Spurs 104, Grizzlies 101 Post-Game Three-Pointer
Griz lose a tight one tonight in what was a very good basketball game. As always, three observations on the night’s action.
1. Closing it Out
With just over two minutes to go and the game tied, I turned to a media-row colleague and remarked that it was dread, not excitement, that was in the air. Having been to every Griz opening night, I know how they play out: The deflating blowout or the gripping heartbreaker. By that point, it was clear which way this one was headed.
The Griz just couldn’t close it out, coming up a little short all-around. Pau Gasol hit a stirring reverse layup around Tim Duncan to tie it at the 2:04 mark, but missed back-to-back shots around that to go 1-5 down the stretch. Mike Miller missed a crucial free throw late. These are things we’ve seen before. Rudy Gay’s offensive foul (a legit if potentially unnecessary call) and Marc Iavaroni leaving the team without a potentially crucial timeout at the end of the game added new wrinkles to how the Griz can let a close one slip away. Still, a mostly well-played game against probably the best team in basketball.
2. Darko!
His stat line didn’t look like much — 8 points and 7 boards — but Darko Milicic looked better tonight relative to expectations than any other Griz player. The Griz don’t need Darko to be a star. They just need him to be what he was tonight: A good rebounder (7 in only 28 minutes is solid work), an efficient scorer (4-6 from the floor), and, most importantly, a presence in the paint defensively. Darko did about as well as you could expect on Tim “The Best Basketball Player in the World” Duncan, playing solid, physical D most of the night and even blocking him clean late in the game. After a sketchy preseason, this was a good opening performance for the big guy.
3. Rudy, Take 1
Our cover boy this week didn’t have a huge game, but he was okay, scoring 16 points on 7-15 shooting (one miss a 40-foot heave to end the game) and grabbing 6 boards in 28 foul-plagued minutes. He dominated in one brief stretch when the Spurs foolishly asked Matt Bonner to guard him one-on-one. (What would look more enticing to Rudy Gay — Beyonce in bed or Matt Bonner in a defensive stance?) His outside shot was off and he made a couple of bad decisions. Subtly, though, he played good defense against Manu Ginobili in the second half. It might sound odd to praise the defensive effort on Ginobili on a night where the herky-jerky Argentian poured in 30 points, but Ginobili scored 18 of those in the first half, when Gay rarely (if ever) checked him and 7 of those at the free-throw line down the stretch when the Griz were fouling intentionally. Ginobili only scored 5 points in the second half during normal play, with Gay guarding him much of the half.

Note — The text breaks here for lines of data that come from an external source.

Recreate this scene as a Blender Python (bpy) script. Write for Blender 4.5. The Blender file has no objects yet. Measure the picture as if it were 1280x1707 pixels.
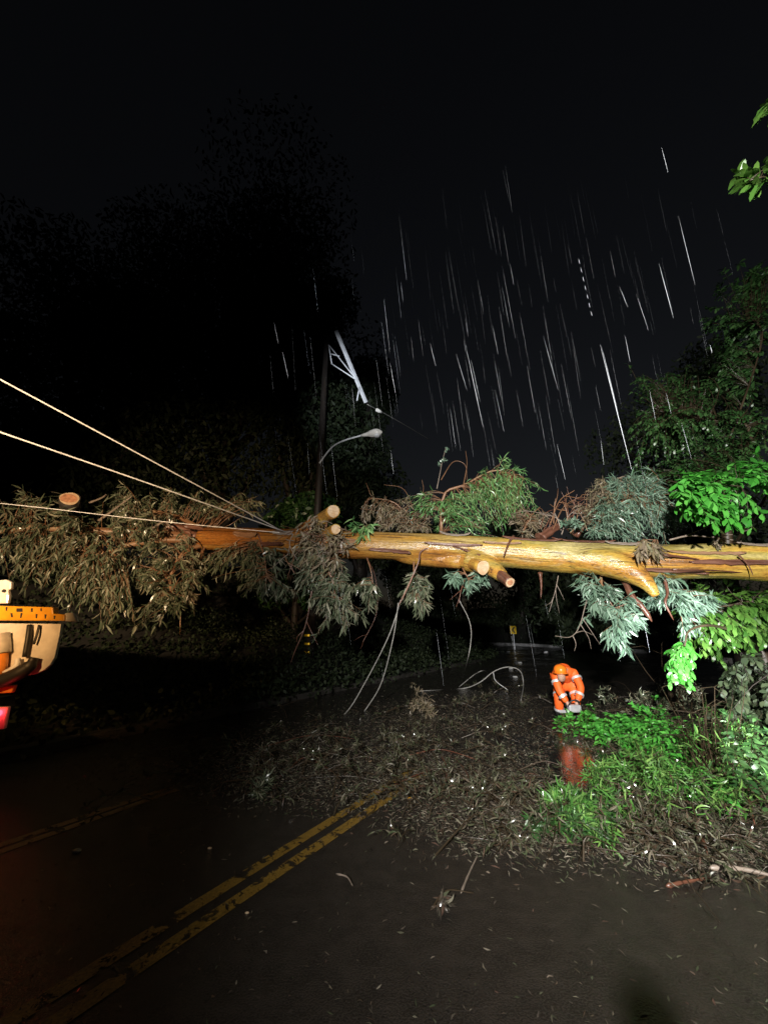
import bpy, math, numpy as np
from mathutils import Vector

rng = np.random.default_rng(11)
R = math.radians
sc = bpy.context.scene
col = sc.collection

# ------------------------------------------------------------------ camera
CAM = np.array([0.0, 0.0, 1.75])
PITCH = R(16.8)
F = 641.0                                   # focal length in photo pixels (1280 x 1707)
cd = bpy.data.cameras.new('camera')
cam = bpy.data.objects.new('camera', cd); col.objects.link(cam)
cam.location = CAM; cam.rotation_euler = (R(90) + PITCH, 0, 0)
cd.sensor_fit = 'VERTICAL'; cd.sensor_height = 24.0; cd.lens = 24.0 * F / 1707
cd.clip_start = 0.05; cd.clip_end = 1500
sc.camera = cam
# ------------------------------------------------------------------ night sky
w = bpy.data.worlds.new('World'); sc.world = w; w.use_nodes = True
nt = w.node_tree
bg = nt.nodes['Background']
sky = nt.nodes.new('ShaderNodeTexSky'); sky.sky_type = 'NISHITA'; sky.sun_disc = False
sky.sun_elevation = R(-3.45); sky.sun_rotation = R(30); sky.altitude = 50; sky.dust_density = 2.0
hs = nt.nodes.new('ShaderNodeHueSaturation'); hs.inputs['Saturation'].default_value = 0.55
nt.links.new(sky.outputs[0], hs.inputs['Color']); nt.links.new(hs.outputs[0], bg.inputs[0]); bg.inputs[1].default_value = 0.07
sc.view_settings.view_transform = 'Standard'; sc.view_settings.look = 'None'
sc.view_settings.exposure = 0.35; sc.view_settings.gamma = 1.0
sc.cycles.max_bounces = 6; sc.cycles.diffuse_bounces = 2; sc.cycles.glossy_bounces = 3
sc.cycles.transmission_bounces = 4; sc.cycles.transparent_max_bounces = 8
sc.cycles.use_denoising = True


def axes():
    cp, sp = math.cos(PITCH), math.sin(PITCH)
    return np.array([1.0, 0, 0]), np.array([0, -sp, cp]), np.array([0, cp, sp])


def ray(px, py):
    r_, u_, f_ = axes()
    return r_ * (px - 640) / F + u_ * (853.5 - py) / F + f_


def at(px, py, Y):
    d = ray(px, py)
    return CAM + d * (Y / d[1])


def gp(px, py, z=0.0):
    d = ray(px, py)
    return CAM + d * ((z - CAM[2]) / d[2])


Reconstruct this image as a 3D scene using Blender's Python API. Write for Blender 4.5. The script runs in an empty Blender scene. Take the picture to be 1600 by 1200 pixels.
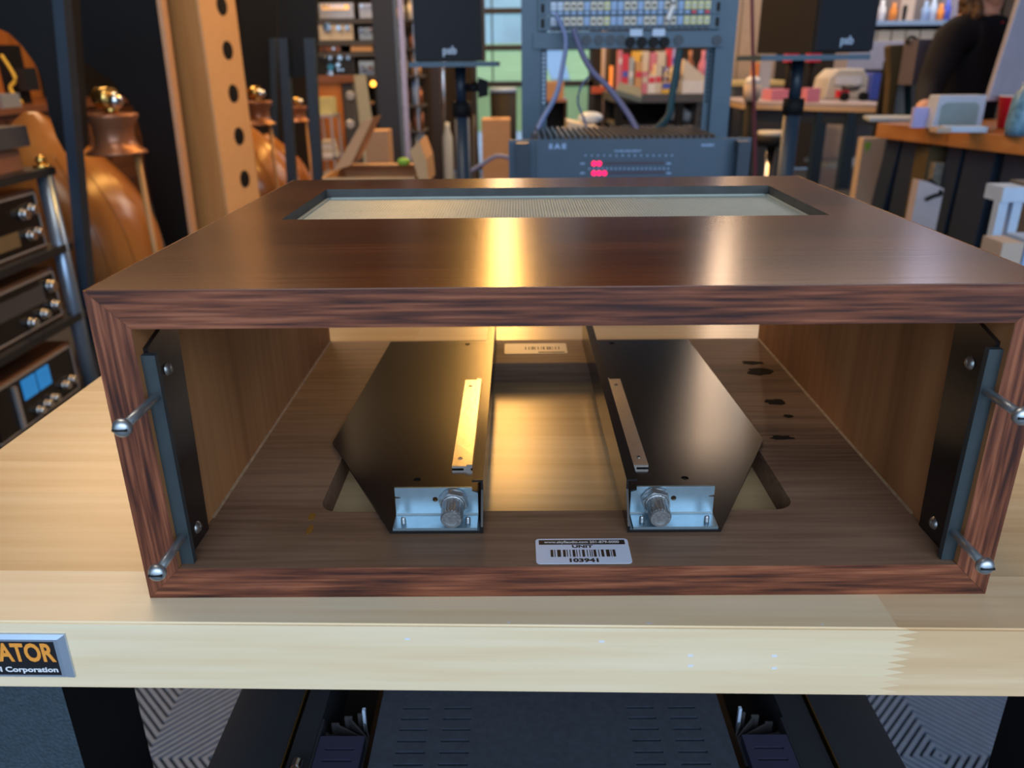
import bpy, bmesh, math, random
from mathutils import Vector, Matrix
random.seed(7)
S = bpy.context.scene
COL = S.collection
FL = -0.88                      # shop floor; z = 0 is the top of the near workbench

# ---------------------------------------------------------------- camera, world, lights, exposure
F_PX = 1234.4
CAM = Vector((-0.0248, -0.3479, 0.2634))
YAW, PITCH, ROLL = -0.0082, 0.3856, -0.0101
_F = Vector((math.sin(YAW)*math.cos(PITCH), math.cos(YAW)*math.cos(PITCH), -math.sin(PITCH)))
_R0 = Vector((math.cos(YAW), -math.sin(YAW), 0)); _U0 = _R0.cross(_F)
_R = _R0*math.cos(ROLL) + _U0*math.sin(ROLL); _U = -_R0*math.sin(ROLL) + _U0*math.cos(ROLL)
cam_data = bpy.data.cameras.new('camera'); cam = bpy.data.objects.new('camera', cam_data); COL.objects.link(cam)
m = Matrix.Identity(4)
for i in range(3):
    m[i][0], m[i][1], m[i][2], m[i][3] = _R[i], _U[i], -_F[i], CAM[i]
cam.matrix_world = m
cam_data.sensor_width = 36.0; cam_data.lens = F_PX/1600*36.0
cam_data.clip_start = 0.02; cam_data.clip_end = 200
cam_data.dof.use_dof = True; cam_data.dof.focus_distance = 0.46; cam_data.dof.aperture_fstop = 9.5
S.camera = cam

def P(px, py, Y):               # the point of the place seen at a spot of the photograph, at distance Y into the shop
    d = _F + _R*((px-800)/F_PX) - _U*((py-600)/F_PX)
    return CAM + d*((Y-CAM.y)/d.y)
def PZ(px, py, Z):
    d = _F + _R*((px-800)/F_PX) - _U*((py-600)/F_PX)
    return CAM + d*((Z-CAM.z)/d.z)

S.view_settings.view_transform = 'Standard'; S.view_settings.look = 'None'
S.view_settings.gamma = 1.0; S.view_settings.use_curve_mapping = False
S.view_settings.exposure = 0.0
S.cycles.max_bounces = 6; S.cycles.diffuse_bounces = 3; S.cycles.glossy_bounces = 4
S.cycles.use_denoising = True; S.cycles.sample_clamp_indirect = 6.0

world = bpy.data.worlds.new('world'); S.world = world; world.use_nodes = True
wn = world.node_tree.nodes; wl = world.node_tree.links
bg = wn['Background']; bg.inputs['Color'].default_value = (0.52, 0.72, 0.95, 1); bg.inputs['Strength'].default_value = 1.5

def area(name, loc, target, sx, sy, power, color, spread=None):
    l = bpy.data.lights.new(name, 'AREA'); l.shape = 'RECTANGLE'; l.size = sx; l.size_y = sy
    l.energy = power; l.color = color
    if spread: l.spread = spread
    o = bpy.data.objects.new(name, l); COL.objects.link(o); o.location = loc
    o.rotation_euler = (Vector(target)-Vector(loc)).to_track_quat('-Z', 'Y').to_euler(); return o
def bulb(name, loc, power, color, radius):
    l = bpy.data.lights.new(name, 'POINT'); l.energy = power; l.color = color; l.shadow_soft_size = radius
    o = bpy.data.objects.new(name, l); COL.objects.link(o); o.location = loc; return o
# daylight through the shop front behind the photographer
area('shop_front_daylight', (0.5, -2.6, 1.6), (0.1, 1.0, 0.0), 4.0, 2.0, 74, (0.76, 0.87, 1.0))
# ceiling fixtures of the shop
def strip(name, a, b_, w, power, color):          # long ceiling strip light hung from a to b_, facing down
    a, b_ = Vector(a), Vector(b_); l = bpy.data.lights.new(name, 'AREA'); l.shape = 'RECTANGLE'; l.size = w; l.size_y = (b_-a).length
    l.energy = power; l.color = color; o = bpy.data.objects.new(name, l); COL.objects.link(o); y = (b_-a).normalized(); x = y.cross(Vector((0, 0, 1))).normalized(); z_ = x.cross(y)
    mm = Matrix.Identity(4)
    for i in range(3): mm[i][0], mm[i][1], mm[i][2], mm[i][3] = x[i], y[i], z_[i], (a[i]+b_[i])/2
    o.matrix_world = mm; return o
strip('warm_strip_light', (-0.07, 2.3, 1.75), (-0.17, 8.4, 1.75), 0.14, 115, (1.0, 0.50, 0.12))
strip('pale_strip_light', (1.02, 3.6, 2.1), (2.22, 8.2, 2.0), 0.09, 30, (1.0, 0.68, 0.44))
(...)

Still it wasn’t an ideal Rudy Gay game for this reason: Combined blocks, steals, and dunks: 0. When Gay is playing well, you expect lots of all three of those. One problem tonight was that foul trouble kept Iavaroni from using Gay at the power forward as much as he’d like.
The Jacob Riis Report: You want a scouting report on Matt Bonner? Here it is: DO NOT LEAVE HIM on pick and pop plays. He will sink the 3. On the other end, isolate him and attack him, NO MATTER WHO HE’S GUARDING. There. File that away for future reference.
Tip-Ins:
It seemed a little odd that Casey Jacobsen was not only the first player off the bench for the Griz tonight but that he came into the game late — rather than Juan Carlos Navarro, who was 3-4 from downtown — when the team needed a three-pointer. Navarro had been a little wild, with 4 turnovers in 17 minutes. But JC certainly seems like the more dangerous shooter.
Attendance tonight: 17,538. Not quite a sellout, but not bad. On the other hand, Pau Gasol won’t be giving away 500 tickets to every game.
I tend to rag on Damon Stoudamire, but he is the most experienced point guard on the team and by far the best shooter at the position. Both of those factors worked in his favor tonight.
The biggest problem against the Tim Duncan-led Spurs? Not getting pounded on the boards, but getting beat on the perimeter, where the Griz allowed too many wide open looks. Iavaroni cited defense on pick-and-pop and drive-and-kick plays as one of the team’s biggest areas of needed improvement.